Так что не зря некрофилы окрысились на само слово "оттепель" - у нас, мол, стабильно хорошая погода, без всяких там сырости и слякоти, - ведь оно связано с процессом, движением, развитием. И вообще "оттепель" - явление вечно обновляющейся природы - извечного врага некрофила с его культом стандартной серийности и внутренней мертвенности.
Государственный заказ в том виде, в котором он нынче формулируется и формируется - проявление воинствующей некрофилии. Оказывается, неким светлым умам загодя известны прекрасные, апробированые и обкатанные на публике образцы экранного "патриотизма" - а несмышлёнышам- художникам остаётсяскопировать их и пустить в тираж.

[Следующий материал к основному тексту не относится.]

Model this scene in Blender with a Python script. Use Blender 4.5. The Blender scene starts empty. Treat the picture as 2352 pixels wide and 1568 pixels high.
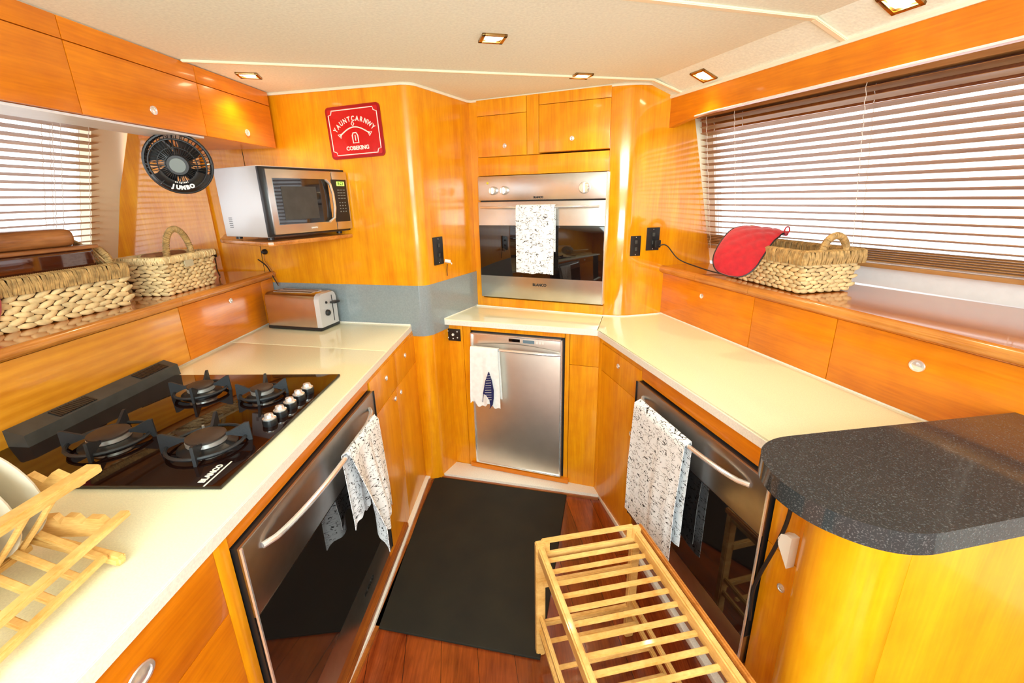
import bpy, bmesh, math, random
from mathutils import Vector, Matrix
random.seed(7)
S = bpy.context.scene
COL = S.collection
R = math.radians
# ---------------------------------------------------------------- camera
FPX = 1035.0
cam_d = bpy.data.cameras.new('camera'); cam = bpy.data.objects.new('camera', cam_d); COL.objects.link(cam)
cam_d.sensor_width = 36.0; cam_d.lens = FPX * 36.0 / 2352.0; cam_d.clip_start = 0.02
pit = R(17.8); rol = R(-1.23)
fw = Vector((0, math.cos(pit), -math.sin(pit))); up0 = Vector((0, math.sin(pit), math.cos(pit))); rt0 = Vector((1, 0, 0))
rt = math.cos(rol) * rt0 + math.sin(rol) * up0; up = math.cos(rol) * up0 - math.sin(rol) * rt0
m = Matrix((rt, up, -fw)).transposed().to_4x4(); m.translation = Vector((0, 0, 1.35)); cam.matrix_world = m
S.camera = cam
# ---------------------------------------------------------------- world, lights, exposure
w = bpy.data.worlds.new('daylight'); S.world = w; w.use_nodes = True
bg = w.node_tree.nodes['Background']; bg.inputs[0].default_value = (0.96, 0.98, 1.0, 1); bg.inputs[1].default_value = 1.55
S.view_settings.view_transform = 'Standard'; S.view_settings.look = 'None'; S.view_settings.gamma = 1
S.view_settings.exposure = 1.0; S.view_settings.use_curve_mapping = False
def area(name, loc, rot, sx, sy, power, col):
    l = bpy.data.lights.new(name, 'AREA'); l.shape = 'RECTANGLE'; l.size = sx; l.size_y = sy; l.energy = power; l.color = col
    o = bpy.data.objects.new(name, l); o.location = loc; o.rotation_euler = rot; COL.objects.link(o); return o
# unseen fill lights added behind the camera to brighten the galley
area('fill_overhead', (0.0, -0.95, 1.74), (R(24), 0, 0), 1.8, 0.9, 24, (0.80, 0.97, 1.0))
area('fill_rear', (0.0, -2.2, 1.70), (R(50), 0, 0), 2.4, 0.7, 44, (0.80, 0.97, 1.0))
area('fill_upward', (0.1, -0.9, 1.05), (R(162), 0, 0), 1.2, 0.8, 34, (0.80, 0.97, 1.0))  # added fill aimed upward, lifts the ceiling like a bounced flash

# ---------------------------------------------------------------- materials
def nodemat(name):
    mt = bpy.data.materials.new(name); mt.use_nodes = True
    nt = mt.node_tree; b = nt.nodes['Principled BSDF']; return mt, nt, b
def simple(name, col, rough=0.5, metal=0.0, coat=0.0, noise=0.0, nscale=40, bump=0.0, spec=0.5, sheen=0, emit=None, es=1):
    mt, nt, b = nodemat(name)
    b.inputs['Base Color'].default_value = (*col, 1); b.inputs['Roughness'].default_value = rough
    b.inputs['Metallic'].default_value = metal; b.inputs['Coat Weight'].default_value = coat
    b.inputs['Specular IOR Level'].default_value = spec; b.inputs['Sheen Weight'].default_value = sheen
    tc = nt.nodes.new('ShaderNodeTexCoord'); nz = nt.nodes.new('ShaderNodeTexNoise'); nz.inputs['Scale'].default_value = nscale; nz.inputs['Detail'].default_value = 4
    nt.links.new(tc.outputs['Object'], nz.inputs['Vector'])
    mx = nt.nodes.new('ShaderNodeMix'); mx.data_type = 'RGBA'; mx.blend_type = 'MULTIPLY'
    mx.inputs[0].default_value = 1.0; mx.inputs[6].default_value = (*col, 1)
    mr = nt.nodes.new('ShaderNodeMapRange'); mr.inputs[1].default_value = 0.3; mr.inputs[2].default_value = 0.7
    mr.inputs[3].default_value = 1 - noise; mr.inputs[4].default_value = 1 + noise * 0.3
    nt.links.new(nz.outputs[0], mr.inputs[0]); nt.links.new(mr.outputs[0], mx.inputs[7]); nt.links.new(mx.outputs[2], b.inputs['Base Color'])
    if bump:
        bp = nt.nodes.new('ShaderNodeBump'); bp.inputs['Strength'].default_value = bump; bp.inputs['Distance'].default_value = 0.002
        nt.links.new(nz.outputs[0], bp.inputs['Height']); nt.links.new(bp.outputs[0], b.inputs['Normal'])
    if emit:
        b.inputs['Emission Color'].default_value = (*emit, 1); b.inputs['Emission Strength'].default_value = es
    return mt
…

Но что мы всё о кино да о кино? Может, где-то у нас дела идут и повеселее?.. С надеждой развернём газету - и с унынием уткнёмся в строки: "Инновации вымирают даже там, где они есть; они убыточны, даже если потенциально выгодны. Система душит живое, прилагая титанические усилия по оживлению полумёртвого и мертворождённого" (Александр Рубцов. Модернизация: Мы будем её делать или потреблять? - "Новая Газета" № 40 от 07.06.2010. С. 6). Обратите внимание на заголовок цитируемой статьи - прямо отсылающий к той непримиримой антиномии, которую обозначил Фромм в своих размышляющий о двух типах сознания - некрофильском и творческом.